>> BEGIN Data entries

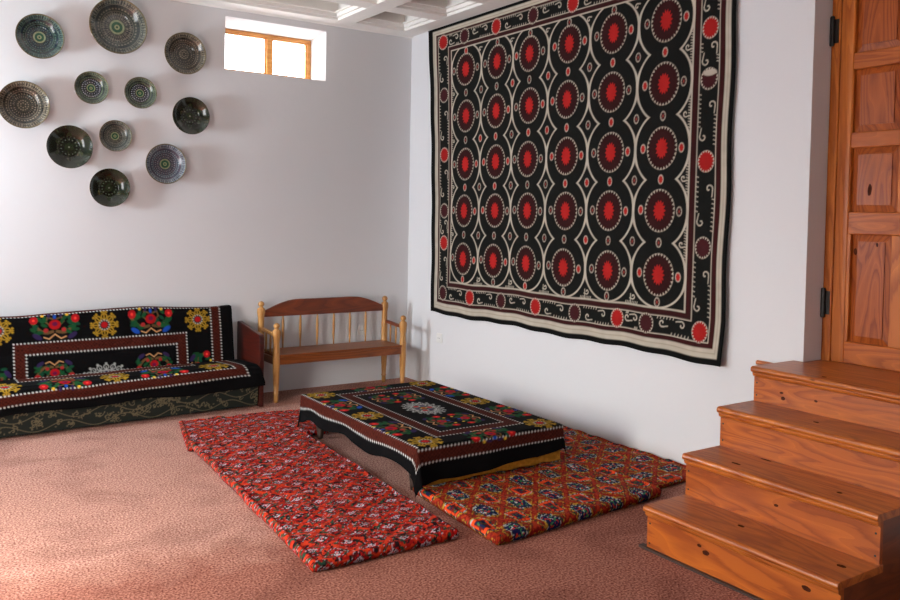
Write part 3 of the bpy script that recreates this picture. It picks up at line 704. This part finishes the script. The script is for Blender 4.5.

>> END Data entries
>> BEGIN Data entries

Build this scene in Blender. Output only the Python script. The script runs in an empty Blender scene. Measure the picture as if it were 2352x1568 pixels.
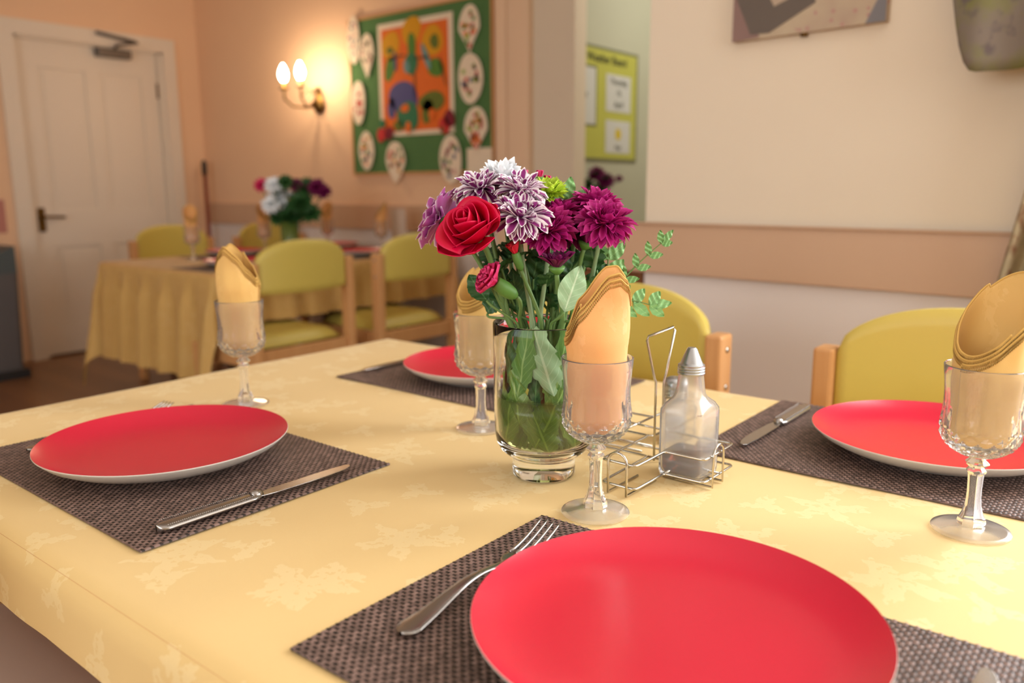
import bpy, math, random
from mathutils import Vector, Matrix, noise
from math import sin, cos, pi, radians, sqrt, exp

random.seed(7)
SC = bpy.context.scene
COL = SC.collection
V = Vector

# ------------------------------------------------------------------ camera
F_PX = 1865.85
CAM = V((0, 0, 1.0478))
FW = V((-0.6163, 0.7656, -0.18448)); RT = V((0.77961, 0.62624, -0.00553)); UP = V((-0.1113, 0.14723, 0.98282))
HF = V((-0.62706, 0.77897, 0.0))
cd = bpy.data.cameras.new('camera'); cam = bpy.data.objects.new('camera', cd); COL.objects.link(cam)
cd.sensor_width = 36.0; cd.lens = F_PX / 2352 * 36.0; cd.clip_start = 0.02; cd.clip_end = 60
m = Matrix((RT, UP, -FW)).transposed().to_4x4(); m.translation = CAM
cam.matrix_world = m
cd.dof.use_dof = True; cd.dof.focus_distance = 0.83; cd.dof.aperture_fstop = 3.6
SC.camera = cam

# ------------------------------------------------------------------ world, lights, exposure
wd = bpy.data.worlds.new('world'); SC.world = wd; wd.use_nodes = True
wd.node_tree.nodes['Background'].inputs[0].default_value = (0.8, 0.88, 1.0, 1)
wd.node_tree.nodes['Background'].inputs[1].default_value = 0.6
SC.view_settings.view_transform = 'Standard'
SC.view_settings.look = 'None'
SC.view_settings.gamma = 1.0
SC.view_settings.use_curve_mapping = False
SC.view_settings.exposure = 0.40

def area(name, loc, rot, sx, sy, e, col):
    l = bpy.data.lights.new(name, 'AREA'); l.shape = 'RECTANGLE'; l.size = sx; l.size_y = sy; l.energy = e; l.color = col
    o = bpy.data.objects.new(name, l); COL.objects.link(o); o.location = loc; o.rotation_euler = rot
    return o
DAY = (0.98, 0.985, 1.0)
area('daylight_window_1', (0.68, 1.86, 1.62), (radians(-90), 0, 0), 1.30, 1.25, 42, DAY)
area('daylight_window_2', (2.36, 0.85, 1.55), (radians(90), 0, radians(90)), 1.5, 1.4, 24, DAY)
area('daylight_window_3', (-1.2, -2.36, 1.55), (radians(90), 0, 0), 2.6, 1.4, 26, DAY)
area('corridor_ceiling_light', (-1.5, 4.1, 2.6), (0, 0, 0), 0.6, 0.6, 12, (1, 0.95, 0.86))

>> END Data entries
>> BEGIN Data entries

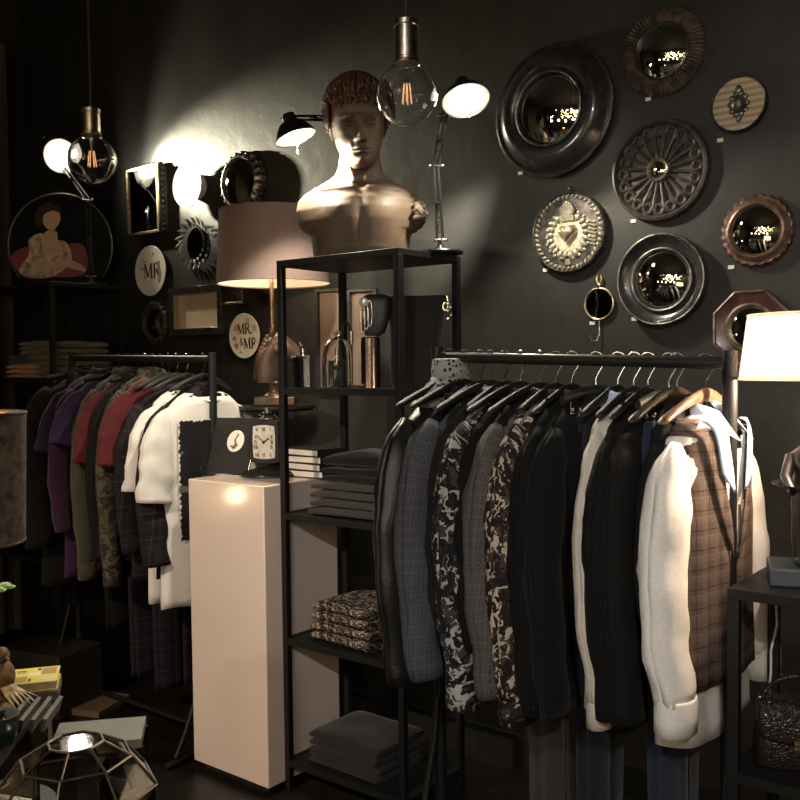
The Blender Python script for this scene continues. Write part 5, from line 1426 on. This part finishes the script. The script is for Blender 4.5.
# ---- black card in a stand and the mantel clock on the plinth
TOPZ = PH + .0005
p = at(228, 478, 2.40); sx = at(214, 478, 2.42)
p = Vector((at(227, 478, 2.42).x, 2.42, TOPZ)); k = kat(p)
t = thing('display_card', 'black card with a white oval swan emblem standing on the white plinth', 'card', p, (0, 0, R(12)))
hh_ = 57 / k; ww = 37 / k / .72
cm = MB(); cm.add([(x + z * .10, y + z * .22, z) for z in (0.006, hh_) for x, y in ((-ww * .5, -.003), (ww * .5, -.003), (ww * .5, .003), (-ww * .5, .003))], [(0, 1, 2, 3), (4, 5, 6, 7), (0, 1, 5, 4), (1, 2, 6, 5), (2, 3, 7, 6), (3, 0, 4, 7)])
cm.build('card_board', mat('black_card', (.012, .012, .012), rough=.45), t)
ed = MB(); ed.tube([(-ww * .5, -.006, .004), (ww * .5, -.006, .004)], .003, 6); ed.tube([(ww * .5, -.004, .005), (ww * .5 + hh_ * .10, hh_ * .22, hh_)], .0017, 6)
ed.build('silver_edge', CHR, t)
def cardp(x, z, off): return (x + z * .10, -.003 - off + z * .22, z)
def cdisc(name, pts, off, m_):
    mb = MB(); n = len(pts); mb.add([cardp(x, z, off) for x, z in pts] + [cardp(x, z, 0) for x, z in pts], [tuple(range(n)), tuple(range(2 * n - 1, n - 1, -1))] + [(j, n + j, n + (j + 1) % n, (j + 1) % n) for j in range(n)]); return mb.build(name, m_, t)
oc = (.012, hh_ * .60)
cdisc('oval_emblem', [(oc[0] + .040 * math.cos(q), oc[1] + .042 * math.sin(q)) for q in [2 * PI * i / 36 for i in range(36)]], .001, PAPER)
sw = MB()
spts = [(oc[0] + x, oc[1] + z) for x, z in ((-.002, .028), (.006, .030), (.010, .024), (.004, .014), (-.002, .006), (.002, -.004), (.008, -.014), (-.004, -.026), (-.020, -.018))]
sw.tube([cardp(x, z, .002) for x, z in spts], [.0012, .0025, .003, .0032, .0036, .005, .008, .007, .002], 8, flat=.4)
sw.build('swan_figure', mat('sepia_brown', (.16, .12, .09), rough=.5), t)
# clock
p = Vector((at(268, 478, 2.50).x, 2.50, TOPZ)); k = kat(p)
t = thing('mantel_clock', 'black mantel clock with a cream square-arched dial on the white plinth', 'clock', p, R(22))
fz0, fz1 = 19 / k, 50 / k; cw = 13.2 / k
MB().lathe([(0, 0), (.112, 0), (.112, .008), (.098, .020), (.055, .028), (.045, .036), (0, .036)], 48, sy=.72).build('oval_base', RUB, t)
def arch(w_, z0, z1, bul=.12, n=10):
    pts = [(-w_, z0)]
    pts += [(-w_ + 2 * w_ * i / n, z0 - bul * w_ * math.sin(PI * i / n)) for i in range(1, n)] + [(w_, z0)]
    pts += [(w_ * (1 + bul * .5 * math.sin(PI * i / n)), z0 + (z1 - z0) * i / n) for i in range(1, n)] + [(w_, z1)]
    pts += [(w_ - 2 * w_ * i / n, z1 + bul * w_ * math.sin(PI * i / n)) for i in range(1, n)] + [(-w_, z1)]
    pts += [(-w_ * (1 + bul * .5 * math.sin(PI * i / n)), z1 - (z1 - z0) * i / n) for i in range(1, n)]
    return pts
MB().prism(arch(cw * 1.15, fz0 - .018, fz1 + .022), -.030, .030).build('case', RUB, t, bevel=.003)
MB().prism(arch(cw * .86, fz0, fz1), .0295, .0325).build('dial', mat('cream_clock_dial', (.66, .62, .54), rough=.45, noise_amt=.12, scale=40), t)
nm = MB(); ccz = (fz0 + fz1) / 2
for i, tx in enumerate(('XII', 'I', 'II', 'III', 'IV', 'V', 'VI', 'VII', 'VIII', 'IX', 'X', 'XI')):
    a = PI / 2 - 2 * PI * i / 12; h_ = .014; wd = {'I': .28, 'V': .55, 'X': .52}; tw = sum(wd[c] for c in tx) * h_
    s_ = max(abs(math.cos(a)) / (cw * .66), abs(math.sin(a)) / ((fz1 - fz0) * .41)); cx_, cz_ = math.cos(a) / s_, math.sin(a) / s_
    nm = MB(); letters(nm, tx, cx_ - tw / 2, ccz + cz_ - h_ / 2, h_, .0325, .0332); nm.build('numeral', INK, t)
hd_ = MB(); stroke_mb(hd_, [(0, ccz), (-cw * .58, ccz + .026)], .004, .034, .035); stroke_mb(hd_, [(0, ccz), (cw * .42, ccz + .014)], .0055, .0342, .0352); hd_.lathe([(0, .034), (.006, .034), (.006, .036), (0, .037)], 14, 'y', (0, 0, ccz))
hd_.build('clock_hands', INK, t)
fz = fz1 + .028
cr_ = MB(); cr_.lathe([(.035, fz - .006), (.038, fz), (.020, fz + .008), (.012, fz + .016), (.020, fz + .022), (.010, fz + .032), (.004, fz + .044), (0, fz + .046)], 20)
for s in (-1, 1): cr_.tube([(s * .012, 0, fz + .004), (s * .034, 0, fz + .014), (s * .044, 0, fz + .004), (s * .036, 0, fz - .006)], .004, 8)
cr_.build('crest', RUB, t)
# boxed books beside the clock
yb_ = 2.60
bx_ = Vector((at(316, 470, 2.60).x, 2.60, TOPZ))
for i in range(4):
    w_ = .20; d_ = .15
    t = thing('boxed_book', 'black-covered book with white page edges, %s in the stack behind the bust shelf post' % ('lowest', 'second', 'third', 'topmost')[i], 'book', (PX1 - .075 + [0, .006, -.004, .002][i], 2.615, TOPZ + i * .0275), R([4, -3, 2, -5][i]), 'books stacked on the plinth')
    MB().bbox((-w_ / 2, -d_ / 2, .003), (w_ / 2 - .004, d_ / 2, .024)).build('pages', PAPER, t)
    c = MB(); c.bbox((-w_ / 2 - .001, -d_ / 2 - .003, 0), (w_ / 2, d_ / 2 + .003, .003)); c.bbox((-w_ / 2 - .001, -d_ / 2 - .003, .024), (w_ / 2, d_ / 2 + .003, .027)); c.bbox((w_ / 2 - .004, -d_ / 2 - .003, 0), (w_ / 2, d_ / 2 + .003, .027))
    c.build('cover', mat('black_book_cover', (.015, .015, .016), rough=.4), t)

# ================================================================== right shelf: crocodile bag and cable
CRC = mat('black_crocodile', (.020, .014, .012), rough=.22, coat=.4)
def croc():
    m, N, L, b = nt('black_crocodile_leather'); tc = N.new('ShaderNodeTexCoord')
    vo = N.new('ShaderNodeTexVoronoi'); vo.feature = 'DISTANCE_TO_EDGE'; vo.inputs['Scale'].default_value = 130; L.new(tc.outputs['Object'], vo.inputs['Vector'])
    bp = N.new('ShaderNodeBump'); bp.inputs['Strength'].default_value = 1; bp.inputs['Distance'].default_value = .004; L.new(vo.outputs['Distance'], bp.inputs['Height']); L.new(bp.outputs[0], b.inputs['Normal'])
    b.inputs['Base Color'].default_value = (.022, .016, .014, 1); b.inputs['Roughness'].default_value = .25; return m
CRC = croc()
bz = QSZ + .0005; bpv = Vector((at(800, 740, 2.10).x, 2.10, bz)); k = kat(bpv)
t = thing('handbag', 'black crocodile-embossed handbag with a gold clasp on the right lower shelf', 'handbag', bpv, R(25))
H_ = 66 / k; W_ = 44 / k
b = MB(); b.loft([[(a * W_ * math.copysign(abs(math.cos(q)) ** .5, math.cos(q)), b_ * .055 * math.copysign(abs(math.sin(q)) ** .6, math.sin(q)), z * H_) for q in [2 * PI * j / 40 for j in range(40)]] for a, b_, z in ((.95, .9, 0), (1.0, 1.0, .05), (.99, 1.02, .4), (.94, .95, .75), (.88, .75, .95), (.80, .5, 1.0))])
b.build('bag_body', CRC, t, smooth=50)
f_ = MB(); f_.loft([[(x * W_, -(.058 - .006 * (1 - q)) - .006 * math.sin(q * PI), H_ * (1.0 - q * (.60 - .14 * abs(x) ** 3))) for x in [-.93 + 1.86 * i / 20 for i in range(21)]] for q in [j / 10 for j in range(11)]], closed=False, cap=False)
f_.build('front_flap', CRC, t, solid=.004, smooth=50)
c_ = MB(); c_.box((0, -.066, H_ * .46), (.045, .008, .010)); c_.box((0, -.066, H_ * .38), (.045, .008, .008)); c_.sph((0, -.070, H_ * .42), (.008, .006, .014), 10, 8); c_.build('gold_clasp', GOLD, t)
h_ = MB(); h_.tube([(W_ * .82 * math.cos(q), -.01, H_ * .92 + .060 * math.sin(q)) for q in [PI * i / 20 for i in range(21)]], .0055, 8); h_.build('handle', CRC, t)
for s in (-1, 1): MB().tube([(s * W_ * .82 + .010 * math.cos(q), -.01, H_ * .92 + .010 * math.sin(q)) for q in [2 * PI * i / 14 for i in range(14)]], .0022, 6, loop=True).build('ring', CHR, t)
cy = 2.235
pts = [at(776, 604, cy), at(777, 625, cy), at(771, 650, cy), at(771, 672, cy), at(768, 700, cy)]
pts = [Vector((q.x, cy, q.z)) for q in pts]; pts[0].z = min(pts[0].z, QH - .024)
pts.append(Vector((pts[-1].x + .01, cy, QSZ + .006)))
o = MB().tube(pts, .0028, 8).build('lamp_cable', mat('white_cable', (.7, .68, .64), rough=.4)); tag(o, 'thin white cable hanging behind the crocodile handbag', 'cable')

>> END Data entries

Task requirements =
Only the lines from the one with "Build this scene" through the one with "from math import" belong in your copy; retype them exactly and drop any pictures.

Correct result =
Build this scene in Blender. Output only the Python script. The script runs in an empty Blender scene. Measure the picture as if it were 2352x1568 pixels.
import bpy, math, random
from mathutils import Vector, Matrix, noise
from math import sin, cos, pi, radians, sqrt, exp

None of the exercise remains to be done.